The Russian ships were blocking access to the port for ships carrying grain and fuel, Lomaia told the AFP. He added that Russian planes bombed a military airfield some five kilometers outside the capital Tbilisi.

Georgia said a Russian air raid had "completely devastated" the Black Sea port of Poti in attacks that the country's UN ambassador likened to "a full-scale military invasion"

This was followed up with air raids on Gori, the main Georgian city closest to South Ossetia. Apartment blocks in Gori were left in flames and residents said scores of people were killed.

Georgia : "Annihilation of a democracy"

Georgian soldiers walk in the outskirts of the northern Georgian town of Gori, on Saturday, Aug. 9, 2008

Georgia's offensive to take the enclave of South Ossetia has been unsuccessful

Russian bombers also headed for the coast, Georgian Foreign Minister Eka Tkeshelashvili said Saturday after air raids on the port of Poti and the city of Gori, where inhabitants said scores of people were killed.

"What they are doing is nothing to do with conflict, it is about annihilation of a democracy on their borders," Georgian President Mikheil Saakashvili said in an interview with the BBC.

Saakashvili declared a "state of war" on Saturday but also offered a ceasefire to Russia.

But a meeting of the UN Security Council on Saturday failed to agree on a call for an immediate ceasefire. Russia's ambassador to the UN said Moscow would not agree to a ceasefire until Georgia removed all its troops from South Ossetia.

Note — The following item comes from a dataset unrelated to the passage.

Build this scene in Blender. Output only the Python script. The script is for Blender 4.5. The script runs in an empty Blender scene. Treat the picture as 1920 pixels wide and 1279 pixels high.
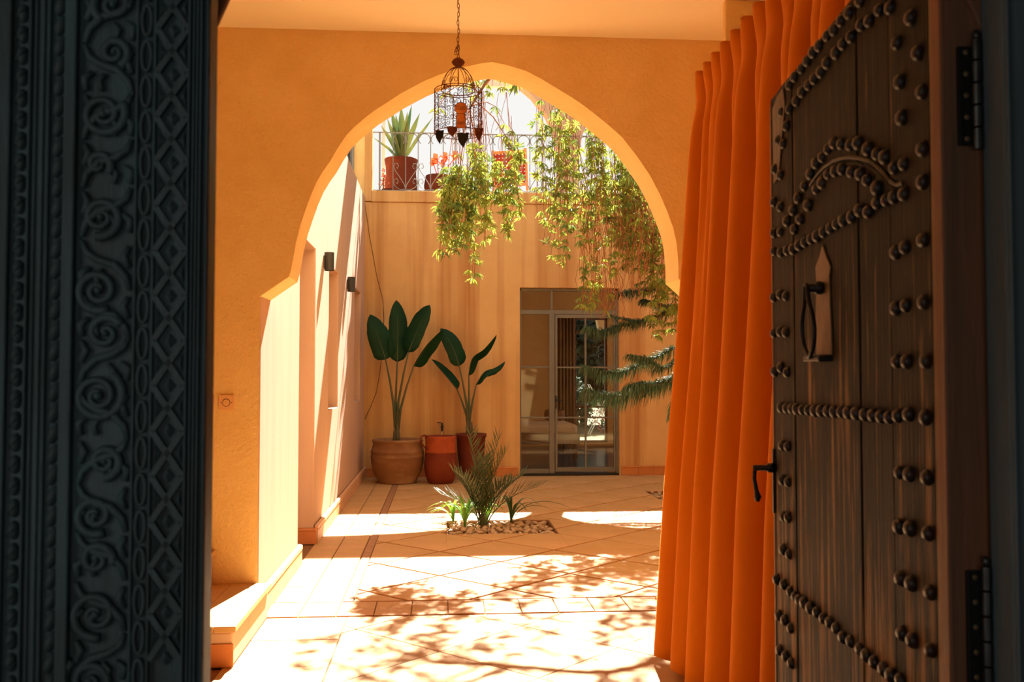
import bpy, bmesh, math, random
from mathutils import Vector, Matrix
random.seed(7)
sc = bpy.context.scene
C = sc.collection
PI = math.pi

# ------------------------------------------------------------------ camera
F_PX = 1780.0
EYE = Vector((0.0, 0.0, 1.4))
PITCH = math.atan(65.5 / F_PX)
YAW = math.atan(135.0 * math.cos(PITCH) / F_PX)
cd = bpy.data.cameras.new('camera')
cam = bpy.data.objects.new('camera', cd)
C.objects.link(cam)
cam.location = EYE
cam.rotation_euler = (PI / 2 + PITCH, 0, -YAW)
cd.sensor_fit = 'HORIZONTAL'
cd.sensor_width = 36.0
cd.lens = F_PX * 36.0 / 1920.0
cd.clip_start = 0.05
cd.clip_end = 300
cd.dof.use_dof = True
cd.dof.focus_distance = 9.0
cd.dof.aperture_fstop = 7.5
sc.camera = cam

# ------------------------------------------------------------------ world, sun, exposure
w = bpy.data.worlds.new('sky'); sc.world = w
w.use_nodes = True
nt = w.node_tree; nt.nodes.clear()
out = nt.nodes.new('ShaderNodeOutputWorld')
bg = nt.nodes.new('ShaderNodeBackground')
geo = nt.nodes.new('ShaderNodeTexCoord')
sep = nt.nodes.new('ShaderNodeSeparateXYZ')
rmp = nt.nodes.new('ShaderNodeValToRGB')
nt.links.new(geo.outputs['Generated'], sep.inputs[0])
nt.links.new(sep.outputs['Z'], rmp.inputs[0])
rmp.color_ramp.elements[0].position = 0.0
rmp.color_ramp.elements[0].color = (1.0, 0.96, 0.90, 1)
rmp.color_ramp.elements[1].position = 0.7
rmp.color_ramp.elements[1].color = (0.86, 0.88, 0.90, 1)
nt.links.new(rmp.outputs[0], bg.inputs['Color'])
bg.inputs['Strength'].default_value = 1.0
nt.links.new(bg.outputs[0], out.inputs['Surface'])

SUN_DIR = Vector((-0.19, -1.0, -1.13)).normalized()
sd = bpy.data.lights.new('sun', 'SUN')
sd.energy = 41.0
sd.color = (1.0, 0.95, 0.88)
sd.angle = math.radians(0.55)
sun = bpy.data.objects.new('sun', sd); C.objects.link(sun)
sun.rotation_euler = SUN_DIR.to_track_quat('-Z', 'Y').to_euler()
sun.location = (6, 20, 20)

sc.view_settings.view_transform = 'Standard'
sc.view_settings.look = 'None'
sc.view_settings.exposure = 0.0
sc.view_settings.gamma = 1.0
sc.view_settings.use_curve_mapping = False
sc.cycles.max_bounces = 14
sc.cycles.diffuse_bounces = 8
sc.cycles.transparent_max_bounces = 16
sc.cycles.use_denoising = True

# ------------------------------------------------------------------ picking helpers
Fv = Vector((math.sin(YAW) * math.cos(PITCH), math.cos(YAW) * math.cos(PITCH), math.sin(PITCH)))
Rv = Vector((math.cos(YAW), -math.sin(YAW), 0))
Uv = Rv.cross(Fv)
def at(px, py, Y=None, X=None, Z=None):
    d = Fv + Rv * ((px - 960.0) / F_PX) - Uv * ((py - 639.5) / F_PX)
    if Y is not None: t = (Y - EYE.y) / d.y
    elif X is not None: t = (X - EYE.x) / d.x
    else: t = (Z - EYE.z) / d.z
    return EYE + d * t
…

Russian Prime Minister Vladimir Putin said Moscow viewed the Georgian offensive as "something that has elements of genocide and war crimes situation," and Russia's President Dmitry Medvedev said he would order an investigation of Georgian crimes against civilians.

US Deputy Ambassador Alejandro Wolff made it clear Washington blamed Russia for escalating the fighting.

"This is a conflict that is expanding and getting out of control," he said. "The proximate cause is the massive escalation perpetrated by outside forces."

Conflict widens to Abkhazia

Fears of the conflict spreading added urgency to international calls for a ceasefire.

The conflict spread to Abkhazia, another breakaway region of Georgia, where the separatist government said its forces had launched attacks on Georgian troops. Georgia accused Russia of staging the attacks in the Kodori Gorge region, the only part of Abkhazia controlled by Georgia.

Britain said a joint European-US mission was due to have arrived in Georgia late Saturday to try to help broker a ceasefire with Russia.

"We have urged an immediate halt to the violence and a stand-down by all troops," US President George W. Bush told reporters. "We call for an end to the Russian bombings."

The European Union "strongly states its commitment to the sovereignty and the territorial integrity of Georgia and its internationally recognized borders and urges Russia to respect them," said a statement released by France, which hold the EU's rotating presidency and said it would host a meeting of EU foreign ministers early next week.

Source of friction

South Ossetia refugees head toward the Russian border near the town of Dzhava, fleeing the fighting in the Georgian breakaway region, South Ossetia, Saturday, Aug. 9, 2008

Russia and Georgia disagree on the number of casualties and refugees

Russian and South Ossetian estimates put the death toll on the South Ossetian side at a minimum of 1,400. All but a few of the dead were civilians, according to Moscow. Georgian figures ranged from 82 dead, including 37 civilians, to a total of some 130 dead.

South Ossetia broke from Georgia in the early 1990s. It has been a constant source of friction between Georgia and Russia, which opposes Tbilisi's aspirations of joining NATO and has supported the separatists without recognizing their independence. Russia backs the separatist government in South Ossetia and sent in tanks and troops on Friday in response to pro-Western Georgia's military offensive to take back the province which broke away in the early 1990s after a separatist war.